Welcome & thanks.
Yes it must be recognizable, logically or scientifically and directly or indirectly.
Yes, that may not be immortal but long terms unless some godlike work can be anticipated. What about clones & dead body remains? I think we got these intact even after many million years.
I don't see why one would anticipate "godlike work." Clones are physical copies but do not possess the experience of the individual. I have a sheet of stamps. Every stamp is like every other, but this stamp is not that stamp. A thing is what it is, not what it is like. And no, we do not get dead body remains intact after many million years. There are fossils, but we cannot depend on them, and they are usually not the remains of an individual but the deposited minerals which have replaced them. And in any case, though that preservation is long indeed, it is not guaranteed that it will be forever.
Yes quite logical. True basis of all these will be needed to know in science. Logically, our prime energy form should be immortal/eternal. But how it can hold information of our individuality, will be a question mark. Soul/ghosts-- can it be some form of emitted or reflected spectrum of EMRs at the time of death? Reincarnation: can it be, emitted or reflective spectrum(say soul), merged in any other form of body and make energy basis to that? I think, such spectrum remain present in environment/universe eternally. ?
Think what you will, but there's no evidence for it, and even if there were there's no evidence that either the preservation of energy or the recycling of souls through reincarnation preserves any aspect of individuality in a way that can be identified or that can have any useful meaning.
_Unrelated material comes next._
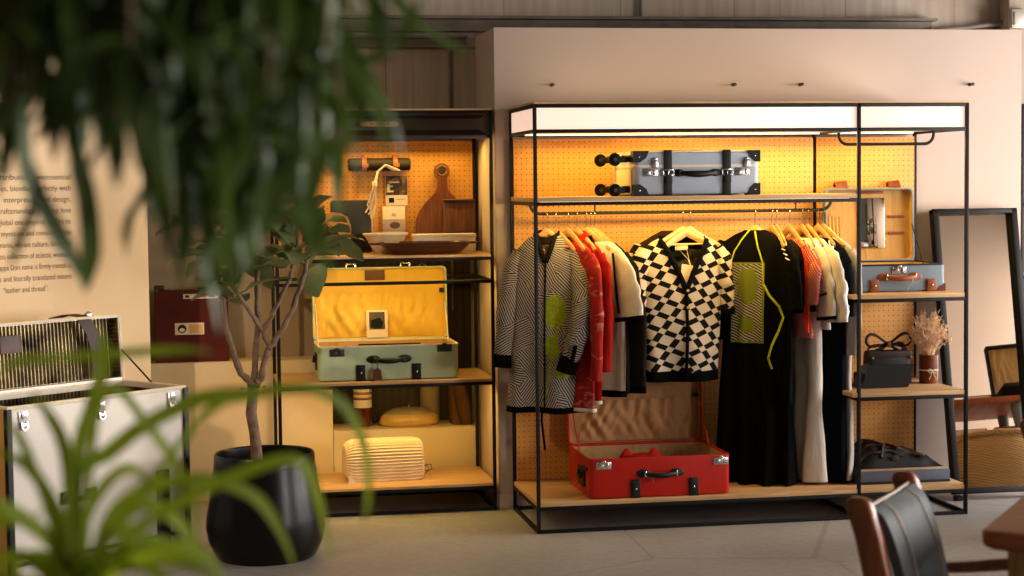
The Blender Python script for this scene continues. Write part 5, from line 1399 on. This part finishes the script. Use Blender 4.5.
def rubber_tree(label, loc, seed, leaves):
    pt = thing('potted_tree', label, 'potted tree', loc)
    off = Matrix.Translation((1.207, .2, 0))
    mb = MB(); mb.lathe([(.001, 0), (.195, 0), (.212, .015), (.238, .07), (.249, .13), (.246, .18), (.225, .30), (.212, .40), (.209, .435), (.203, .442), (.196, .436), (.194, .40), (.2, .36)], n=56, caps=(True, False)); mb.build('pot', M['pot'], pt)
    mb = MB(); mb.lathe([(.001, .37), (.1, .372), (.199, .365)], n=36, caps=(False, False)); mb.build('soil', M['soil'], pt)
    mb = MB(); mb.M = off
    mb.tube([(-1.238, -.2, .36), (-1.24, -.2, .44), (-1.246, -.2, .52), (-1.259, -.2, .608), (-1.252, -.2, .67), (-1.247, -.2, .735)], [.027, .024, .022, .023, .022, .026], 12)
    mb.tube([(-1.262, -.2, .6), (-1.272, -.205, .612), (-1.278, -.21, .62)], [.012, .010, .004], 8)
    mb.build('trunk', M['bark'], pt)
    mb = MB(); mb.M = off
    rn = random.Random(seed)
    for br, r0 in ((A_, .015), (B_, .014), (C_, .015), (C2, .012), (C3, .011)):
        P, rr_ = [], []
        for a, b in zip(br, br[1:]):
            for k in range(5): P.append(Vector(a).lerp(Vector(b), k / 5) + Vector((rn.gauss(0, .0018), rn.gauss(0, .0018), 0)))
        P.append(Vector(br[-1]))
        for i in range(len(P)): rr_.append(r0 * (1 - .5 * i / len(P)) * (1.18 if i % 3 == 0 else .95))
        mb.tube(P, rr_, 8)
    mb.build('branch', M['bark'], pt)
    mb = MB(); mb.M = off
    for br, n_, zl in leaves:
        for k in range(n_):
            f = k / max(1, n_ - 1)
            i = len(br) - 1 - int(f * 1.99); a, b = Vector(br[i - 1]), Vector(br[i])
            base = a.lerp(b, 1 - (f * 1.99) % 1 * .8)
            leaf(mb, base, ball(rn, zl), rn.uniform(.19, .27), rn.uniform(.12, .165), rn.uniform(.5, 1.3), rn.uniform(-.5, .5))
    # two small shoots low on the stem
    for d in ((.5, -.6, .4), (-.6, -.5, .3), (.1, -.8, .6)): leaf(mb, (-1.247, -.2, .70), d, .075, .05, .6)
    mb.build('foliage', M['rubber'], pt, ang=180)
    return pt
rubber_tree('potted rubber tree with bare twisting branches in a bulging black glazed pot', (-1.207, -.2, 0), 5, ((A_, 13, -.3), (B_, 11, -.1), (C_, 10, -.3), (C2, 9, -.2), (C3, 8, -.3)))
t2 = rubber_tree('second rubber tree standing out of frame, seen in the small case mirror', (2.72, -1.95, 0), 11, ((A_, 9, -.2), (B_, 10, -.1), (C_, 9, -.2), (C2, 8, -.2)))

def strapleaf(mb, pts, w, up0=None):
    """ribbon leaf along a path of points, V shaped across, tapering"""
    P = [Vector(p) for p in pts]
    # resample with Catmull-Rom
    Q = []
    for i in range(len(P) - 1):
        p0, p1, p2, p3 = P[max(0, i - 1)], P[i], P[i + 1], P[min(len(P) - 1, i + 2)]
        for k in range(5):
            t_ = k / 5
            Q.append(.5 * ((2 * p1) + (p2 - p0) * t_ + (2 * p0 - 5 * p1 + 4 * p2 - p3) * t_ ** 2 + (3 * p1 - p0 - 3 * p2 + p3) * t_ ** 3))
    Q.append(P[-1]); n = len(Q); rows = []
    for i, q in enumerate(Q):
        f = i / (n - 1)
        t_ = (Q[min(n - 1, i + 1)] - Q[max(0, i - 1)]).normalized()
        hz = Vector((t_.x, t_.y, 0))
        sd = t_.cross(Vector(up0) if up0 else Vector((0, 0, 1)))
        if sd.length < .05: sd = Vector((1, 0, 0))
        sd.normalize(); nn = sd.cross(t_)
        ww = w * .5 * min(1, 3.2 * (1 - f) + .03) ** .8 * min(1, .45 + 2.2 * f)
        rows.append([q - sd * ww + nn * ww * .3, q, q + sd * ww + nn * ww * .3])
    mb.add([v for r in rows for v in r], [(i * 3 + j, i * 3 + j + 1, i * 3 + j + 4, i * 3 + j + 3) for i in range(n - 1) for j in range(2)])
def arc(base, az, el, L, droop, n=7):
    p = Vector(base); o = [p.copy()]; e = el
    for k in range(n):
        p = p + Vector((cos(az) * cos(e), sin(az) * cos(e), sin(e))) * (L / n)
        e = max(R(-86), e - droop / n); o.append(p.copy())
    return o
# tall drooping plant close to the camera, crown in the top left of the view
rn = random.Random(21)
hp = thing('tall_houseplant', 'out of focus tall houseplant with dark drooping strap leaves, near camera top left', 'plant', (-2.02, -6.05, 0))
hx = Matrix.Translation((2.02, 6.05, 0))
mb = MB(); mb.lathe([(.001, 0), (.15, 0), (.16, .01), (.19, .36), (.185, .37), (.175, .36), (.17, .32)], n=40, caps=(True, False)); mb.build('pot', M['pot'], hp)
mb = MB(); mb.lathe([(.001, .33), (.172, .325)], n=30, caps=(False, False)); mb.build('soil', M['soil'], hp)
mb = MB(); mb.M = hx
HUB = Vector((-1.93, -5.95, 1.98))
mb.tube([(-2.02, -6.05, .32), (-2.0, -6.04, .9), (-1.97, -6.0, 1.5), HUB], [.03, .026, .022, .016], 10)
leafjobs = []
for e in TWIGS:
    e = Vector(e); top = Vector(((HUB.x + 2 * e.x) / 3, (HUB.y + 2 * e.y) / 3, max(HUB.z, e.z + .2) + .08))
    P = [HUB.lerp(top, k / 5) + Vector((0, 0, .05 * sin(pi * k / 5))) for k in range(5)] + [top + (e - top) * (k / 8) + Vector(((e.x - HUB.x) * .12 * sin(pi * k / 8), 0, 0)) for k in range(9)]
    mb.tube(P, [.007 - .0045 * k / (len(P) - 1) for k in range(len(P))], 6)
    for k in range(30):
        f = rn.uniform(.42, 1) * (len(P) - 1); i0 = min(int(f), len(P) - 2)
        leafjobs.append((P[i0].lerp(P[i0 + 1], f - i0), rn.uniform(0, 2 * pi), R(rn.uniform(-75, 20)), rn.uniform(.07, .15), R(rn.uniform(20, 90)), rn.uniform(.013, .023), (rn.gauss(0, .6), rn.gauss(0, .6), 1)))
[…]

Imagine that a body rots and turns to dust, and other chemicals, scattered to the wind. Imagine that a super-duper-unreal but
imaginable scientist sifts through the dust and using some super-duper-unknown but
imaginable technical gee-whiz science identifes the particles, and correlates his findings to some super-duper-never was and never will be but
imaginable database. Ah yes, this atom came from Kumar. This molecule was part of Kumar. And over here, look, this mote of dust came from Kumar. After a crazily extended, uselessly long, but
imaginable period he has found all or most of Kumar. He has a pile of dust and atoms and bits extracted from trees and rutabagas and the gullets of fish that ate the worms that ate the microbes that ate the remains of Kumar, and there it is, the pile. Has he, in any useful, identifiable or meaningful way, found who and what Kumar was? Has he made Kumar immortal? Or just gathered up a bunch of the world.